Requirements: Below are some records. Say how many of their lines include the string "flat", giving only the number.
--- Start Exercise material ---
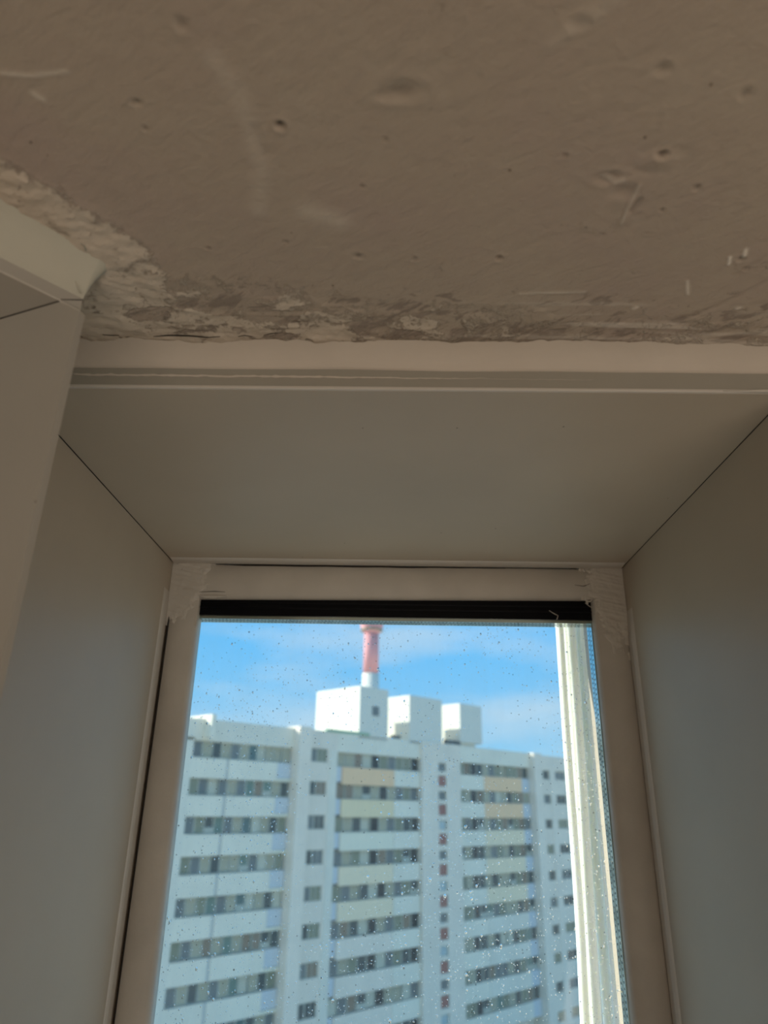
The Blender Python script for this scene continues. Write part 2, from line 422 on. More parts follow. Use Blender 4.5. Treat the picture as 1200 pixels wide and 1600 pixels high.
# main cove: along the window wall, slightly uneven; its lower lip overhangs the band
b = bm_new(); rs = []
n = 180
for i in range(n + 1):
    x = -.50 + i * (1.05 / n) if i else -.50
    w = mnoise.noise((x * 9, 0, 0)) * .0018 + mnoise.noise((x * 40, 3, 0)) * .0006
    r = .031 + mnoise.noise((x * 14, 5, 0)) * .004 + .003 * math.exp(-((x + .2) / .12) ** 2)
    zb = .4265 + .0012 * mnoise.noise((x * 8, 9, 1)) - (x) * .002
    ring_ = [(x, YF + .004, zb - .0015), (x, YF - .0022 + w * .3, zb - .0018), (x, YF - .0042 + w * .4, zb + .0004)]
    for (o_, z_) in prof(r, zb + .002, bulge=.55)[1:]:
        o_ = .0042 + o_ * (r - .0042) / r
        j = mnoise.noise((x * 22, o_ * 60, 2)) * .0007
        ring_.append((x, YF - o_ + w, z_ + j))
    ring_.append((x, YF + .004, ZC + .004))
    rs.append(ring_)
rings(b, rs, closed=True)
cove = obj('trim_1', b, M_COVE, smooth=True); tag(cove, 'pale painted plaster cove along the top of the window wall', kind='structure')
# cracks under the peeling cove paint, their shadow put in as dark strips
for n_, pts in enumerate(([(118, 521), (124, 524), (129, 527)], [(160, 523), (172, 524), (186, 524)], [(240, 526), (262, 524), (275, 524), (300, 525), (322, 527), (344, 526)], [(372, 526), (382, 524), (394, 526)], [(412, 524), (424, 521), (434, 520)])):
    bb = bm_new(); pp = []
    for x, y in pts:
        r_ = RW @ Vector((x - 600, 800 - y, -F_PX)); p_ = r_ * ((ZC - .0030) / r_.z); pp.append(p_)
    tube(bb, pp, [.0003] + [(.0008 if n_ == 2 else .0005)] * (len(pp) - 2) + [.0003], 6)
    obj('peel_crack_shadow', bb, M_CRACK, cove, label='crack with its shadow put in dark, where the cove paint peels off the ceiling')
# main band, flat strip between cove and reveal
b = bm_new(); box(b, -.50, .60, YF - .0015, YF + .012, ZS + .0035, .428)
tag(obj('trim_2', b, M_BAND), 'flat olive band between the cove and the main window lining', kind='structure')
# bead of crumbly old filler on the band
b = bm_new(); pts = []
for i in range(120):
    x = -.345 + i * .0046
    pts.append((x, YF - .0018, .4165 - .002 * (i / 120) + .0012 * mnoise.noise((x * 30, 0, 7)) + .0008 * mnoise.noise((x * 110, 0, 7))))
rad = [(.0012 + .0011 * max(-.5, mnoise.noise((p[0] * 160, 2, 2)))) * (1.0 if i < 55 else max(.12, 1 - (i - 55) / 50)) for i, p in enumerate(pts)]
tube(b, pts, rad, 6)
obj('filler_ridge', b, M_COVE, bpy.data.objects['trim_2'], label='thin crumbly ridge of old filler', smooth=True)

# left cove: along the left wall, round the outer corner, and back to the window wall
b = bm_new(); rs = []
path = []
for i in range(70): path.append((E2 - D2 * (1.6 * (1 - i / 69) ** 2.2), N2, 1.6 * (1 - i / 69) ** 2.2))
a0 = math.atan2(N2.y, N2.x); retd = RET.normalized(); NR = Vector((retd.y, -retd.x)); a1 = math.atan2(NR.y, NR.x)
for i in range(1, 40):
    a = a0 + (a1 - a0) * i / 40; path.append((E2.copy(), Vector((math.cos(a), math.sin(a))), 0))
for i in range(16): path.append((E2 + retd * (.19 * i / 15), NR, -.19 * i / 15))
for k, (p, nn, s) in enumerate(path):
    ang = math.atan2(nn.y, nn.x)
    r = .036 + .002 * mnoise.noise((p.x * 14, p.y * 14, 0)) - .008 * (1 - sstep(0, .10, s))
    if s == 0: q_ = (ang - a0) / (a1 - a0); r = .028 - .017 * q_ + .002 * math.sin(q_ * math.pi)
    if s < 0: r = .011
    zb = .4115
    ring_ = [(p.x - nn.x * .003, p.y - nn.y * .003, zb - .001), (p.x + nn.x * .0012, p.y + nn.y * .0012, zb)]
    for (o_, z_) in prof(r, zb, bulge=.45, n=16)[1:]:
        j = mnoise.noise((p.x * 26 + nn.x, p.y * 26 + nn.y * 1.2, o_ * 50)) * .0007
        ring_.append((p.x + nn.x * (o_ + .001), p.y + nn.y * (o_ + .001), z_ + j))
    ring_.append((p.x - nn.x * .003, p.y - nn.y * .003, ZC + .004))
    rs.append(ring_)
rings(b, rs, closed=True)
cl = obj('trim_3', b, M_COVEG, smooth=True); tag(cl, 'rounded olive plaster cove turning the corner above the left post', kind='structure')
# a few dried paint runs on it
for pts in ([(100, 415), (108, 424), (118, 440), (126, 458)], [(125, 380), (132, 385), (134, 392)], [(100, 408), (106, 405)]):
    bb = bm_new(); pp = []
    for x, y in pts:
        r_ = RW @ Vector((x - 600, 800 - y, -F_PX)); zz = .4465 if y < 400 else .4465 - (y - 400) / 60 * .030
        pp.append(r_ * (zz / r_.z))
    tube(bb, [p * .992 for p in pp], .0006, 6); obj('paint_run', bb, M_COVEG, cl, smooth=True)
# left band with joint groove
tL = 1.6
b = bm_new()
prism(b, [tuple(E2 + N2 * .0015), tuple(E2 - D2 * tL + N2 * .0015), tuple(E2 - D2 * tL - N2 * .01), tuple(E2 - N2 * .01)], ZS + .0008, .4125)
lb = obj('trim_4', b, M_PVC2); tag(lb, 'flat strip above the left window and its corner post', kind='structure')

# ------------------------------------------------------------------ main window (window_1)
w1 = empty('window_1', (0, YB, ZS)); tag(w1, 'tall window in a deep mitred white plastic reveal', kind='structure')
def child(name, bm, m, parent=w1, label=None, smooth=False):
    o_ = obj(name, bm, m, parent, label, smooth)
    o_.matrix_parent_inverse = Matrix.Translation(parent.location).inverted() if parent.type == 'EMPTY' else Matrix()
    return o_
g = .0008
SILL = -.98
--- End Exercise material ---
--- Start Exercise material ---
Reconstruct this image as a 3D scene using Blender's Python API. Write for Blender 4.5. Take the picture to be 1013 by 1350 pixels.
--- End Exercise material ---
--- Start Exercise material ---
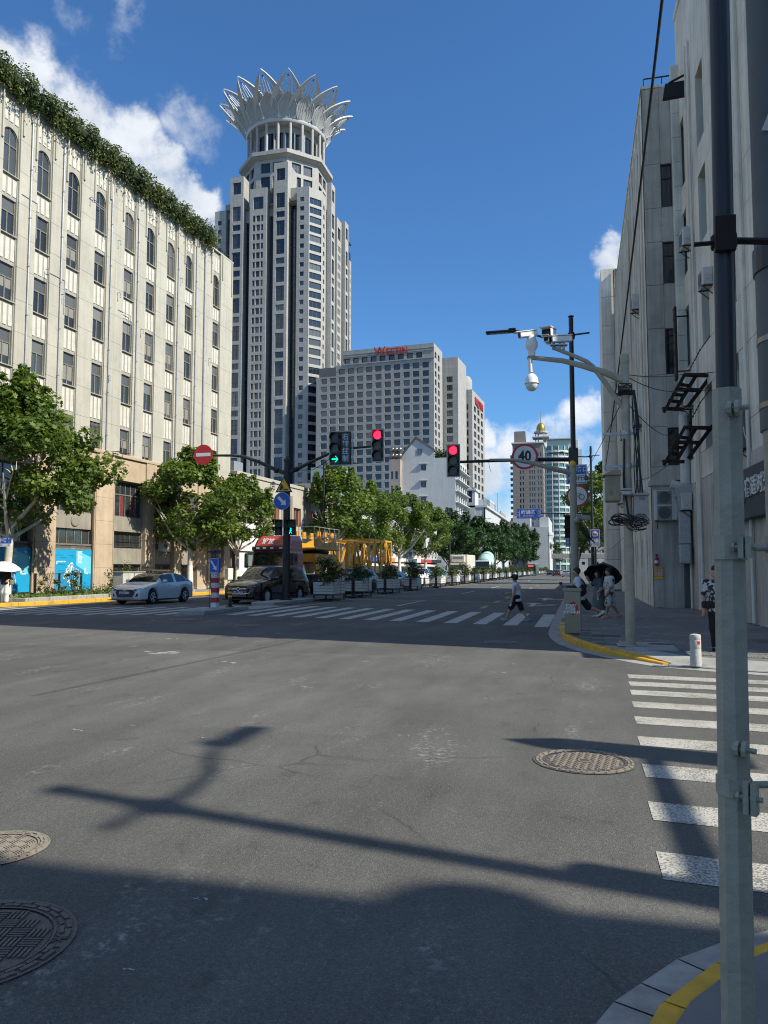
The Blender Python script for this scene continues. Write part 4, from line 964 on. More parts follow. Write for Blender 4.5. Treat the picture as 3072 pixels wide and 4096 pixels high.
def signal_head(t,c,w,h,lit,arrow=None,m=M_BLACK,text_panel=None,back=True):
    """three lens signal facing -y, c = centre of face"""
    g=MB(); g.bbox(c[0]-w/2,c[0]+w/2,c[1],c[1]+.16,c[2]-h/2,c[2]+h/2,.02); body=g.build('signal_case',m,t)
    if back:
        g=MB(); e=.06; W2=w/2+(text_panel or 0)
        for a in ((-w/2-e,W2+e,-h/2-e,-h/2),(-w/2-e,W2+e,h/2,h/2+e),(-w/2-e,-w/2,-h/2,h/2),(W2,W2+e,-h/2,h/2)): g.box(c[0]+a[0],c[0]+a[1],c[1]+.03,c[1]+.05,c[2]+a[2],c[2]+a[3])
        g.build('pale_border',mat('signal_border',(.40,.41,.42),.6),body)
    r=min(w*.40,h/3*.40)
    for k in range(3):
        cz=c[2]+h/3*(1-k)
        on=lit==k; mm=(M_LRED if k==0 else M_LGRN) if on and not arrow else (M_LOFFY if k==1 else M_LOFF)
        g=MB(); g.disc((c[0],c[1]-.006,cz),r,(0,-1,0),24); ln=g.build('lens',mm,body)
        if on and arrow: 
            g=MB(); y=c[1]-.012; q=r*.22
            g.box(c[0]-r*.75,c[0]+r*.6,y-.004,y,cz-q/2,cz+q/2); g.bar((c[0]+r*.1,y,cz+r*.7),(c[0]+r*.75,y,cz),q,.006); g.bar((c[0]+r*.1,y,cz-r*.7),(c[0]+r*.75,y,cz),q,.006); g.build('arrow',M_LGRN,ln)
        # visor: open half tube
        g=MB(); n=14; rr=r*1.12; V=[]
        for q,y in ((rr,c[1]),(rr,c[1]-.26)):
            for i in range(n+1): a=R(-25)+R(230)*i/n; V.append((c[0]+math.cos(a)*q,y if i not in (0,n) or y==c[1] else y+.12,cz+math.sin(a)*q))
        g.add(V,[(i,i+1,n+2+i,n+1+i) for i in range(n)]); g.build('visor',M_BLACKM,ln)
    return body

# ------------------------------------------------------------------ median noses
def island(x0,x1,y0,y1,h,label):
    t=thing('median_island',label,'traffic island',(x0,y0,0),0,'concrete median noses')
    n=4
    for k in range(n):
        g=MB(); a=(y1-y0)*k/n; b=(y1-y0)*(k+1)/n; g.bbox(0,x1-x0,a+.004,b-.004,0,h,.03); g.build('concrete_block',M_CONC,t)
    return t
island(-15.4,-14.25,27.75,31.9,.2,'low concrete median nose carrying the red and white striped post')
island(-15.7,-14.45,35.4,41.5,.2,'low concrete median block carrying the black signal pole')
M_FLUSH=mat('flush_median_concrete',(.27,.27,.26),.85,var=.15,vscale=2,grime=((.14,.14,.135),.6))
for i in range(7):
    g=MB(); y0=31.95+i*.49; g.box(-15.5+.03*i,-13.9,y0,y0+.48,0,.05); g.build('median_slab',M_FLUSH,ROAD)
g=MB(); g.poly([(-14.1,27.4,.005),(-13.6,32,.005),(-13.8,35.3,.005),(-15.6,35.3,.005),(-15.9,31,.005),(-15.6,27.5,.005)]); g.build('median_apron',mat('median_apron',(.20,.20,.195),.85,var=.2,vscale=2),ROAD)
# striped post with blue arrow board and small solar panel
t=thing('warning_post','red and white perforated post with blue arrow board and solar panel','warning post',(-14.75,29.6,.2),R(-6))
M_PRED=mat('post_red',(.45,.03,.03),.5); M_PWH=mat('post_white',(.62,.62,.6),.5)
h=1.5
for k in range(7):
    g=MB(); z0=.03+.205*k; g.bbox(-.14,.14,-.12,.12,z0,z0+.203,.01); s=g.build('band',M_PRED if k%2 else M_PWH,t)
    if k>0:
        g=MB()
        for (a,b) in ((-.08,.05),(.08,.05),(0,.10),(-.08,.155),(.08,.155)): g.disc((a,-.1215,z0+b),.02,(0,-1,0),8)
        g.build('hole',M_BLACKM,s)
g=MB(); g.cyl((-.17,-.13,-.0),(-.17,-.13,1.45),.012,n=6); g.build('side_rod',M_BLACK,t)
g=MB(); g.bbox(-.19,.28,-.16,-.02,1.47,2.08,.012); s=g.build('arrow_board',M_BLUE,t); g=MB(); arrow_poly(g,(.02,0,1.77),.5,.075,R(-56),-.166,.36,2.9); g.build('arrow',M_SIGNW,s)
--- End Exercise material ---
Full solution: 3